The name "Kerberos" comes from Greek mythology: Cerberus, the three-headed dog who guards the gates of Hades. Just as Cerberus controlled who could enter and leave the underworld, Kerberos controls access to network resources. The three heads are sometimes interpreted as representing the three parties in Kerberos authentication: the client, the server, and the KDC that mediates between them.¹⁰

Port 749 wasn't specified in the original MIT implementation—early versions used different port assignments. The kerberos-adm service was eventually registered with IANA as port 749 for both TCP and UDP, becoming the standard administrative endpoint for Kerberos V5.¹¹

The Protocol Evolution

Kerberos Version 5 was formally specified in RFC 1510 in September 1993, authored by John Kohl and Clifford Neuman.¹² This was replaced by RFC 4120 in July 2005, which clarified the protocol and incorporated lessons from years of deployment.¹³

The administration protocol itself evolved separately. RFC 3244, published in February 2002, documented Microsoft's extensions to the Kerberos password protocols for Windows 2000 compatibility.¹⁴ This allowed the MIT implementation to interoperate with Active Directory environments, which had adopted Kerberos as their primary authentication protocol when Windows 2000 shipped on February 17, 2000.¹⁵

Today, kadmind on port 749 can support:

• Traditional MIT kadmin protocol
• Microsoft set-password protocol (RFC 3244)
• Incremental database propagation to replica KDCs

Security Considerations

Port 749 is a high-value target.
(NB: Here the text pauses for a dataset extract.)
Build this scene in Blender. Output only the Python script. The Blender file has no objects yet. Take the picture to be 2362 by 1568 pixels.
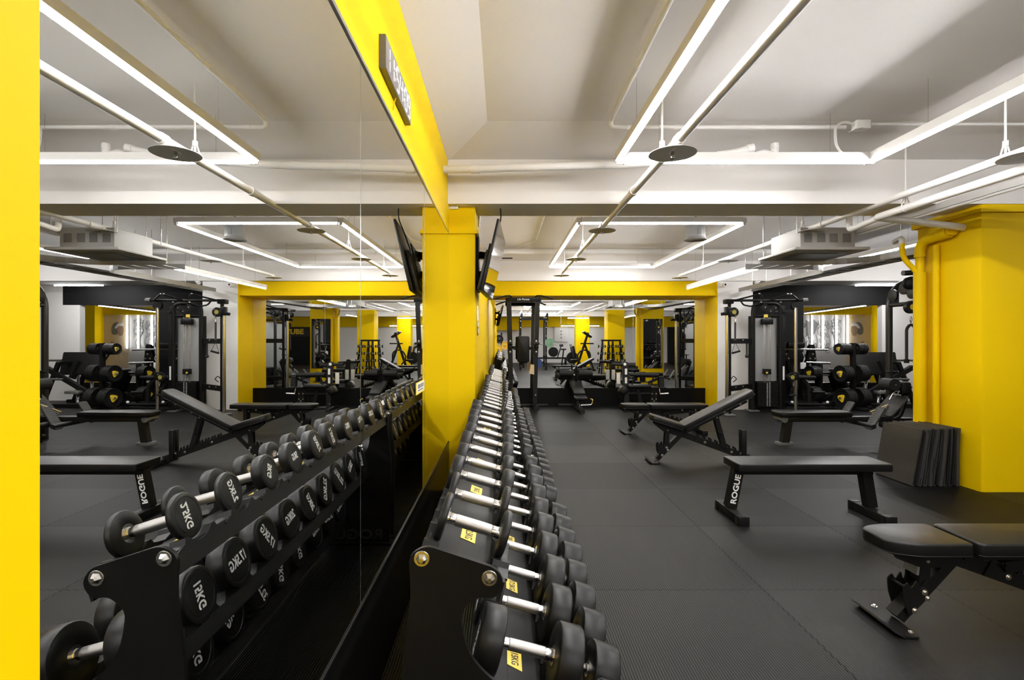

Anyone who compromises the kadmind daemon has the ability to:

• Create principals that impersonate legitimate users
• Export keytabs that allow persistent access
• Modify or delete existing accounts
• Extract encryption keys from the database

The vulnerability history reflects this sensitivity:

CVE-2025-24528: A vulnerability in log file handling when incremental propagation is enabled allows authenticated attackers to crash kadmind or potentially execute arbitrary code.¹⁶

CVE-2018-5729/5730: NULL pointer dereference and LDAP container check bypass vulnerabilities that could allow authenticated kadmin users to cause denial of service or bypass security restrictions.¹⁷

Historic buffer overflow (krb5 1.5.1): A remotely exploitable overflow in kadmind could yield the permissions of the running user—typically root.¹⁸

PAC parsing vulnerability: Integer overflows in PAC parsing could lead to remote code execution in KDC, kadmind, or application servers on 32-bit platforms.¹⁹

The consistent theme: these vulnerabilities require authentication first. Kerberos's design assumes that authenticated administrators are semi-trusted. The ACL system provides defense in depth, but a vulnerability in the daemon itself can bypass those controls.

Protecting Port 749

In production environments:

• Firewall aggressively: Only administrative workstations should reach port 749
• Use DNS SRV records carefully: The _kerberos-adm._tcp SRV record tells clients where to find kadmind—limit this to your master KDC²⁰
• Audit ACL permissions: Review who has what privileges regularly
• Monitor for unusual activity: Bulk principal creation or keytab exports should trigger alerts
• Consider network segmentation: The KDC should be in a restricted management network

Related Ports

Current Usage

Kerberos administration on port 749 remains critical infrastructure for:

• Enterprise Active Directory: While Microsoft has its own administrative tools, the underlying Kerberos infrastructure uses these same principles
• MIT Kerberos realms: Universities, research institutions, and organizations running native MIT Kerberos
• Cross-realm trust: Organizations federating authentication between different Kerberos realms
• Service account management: Automated systems that provision and rotate service credentials

The port sees less direct traffic than port 88—authentication happens constantly, while administration is occasional. But when it does carry traffic, that traffic shapes the identity landscape of the entire realm.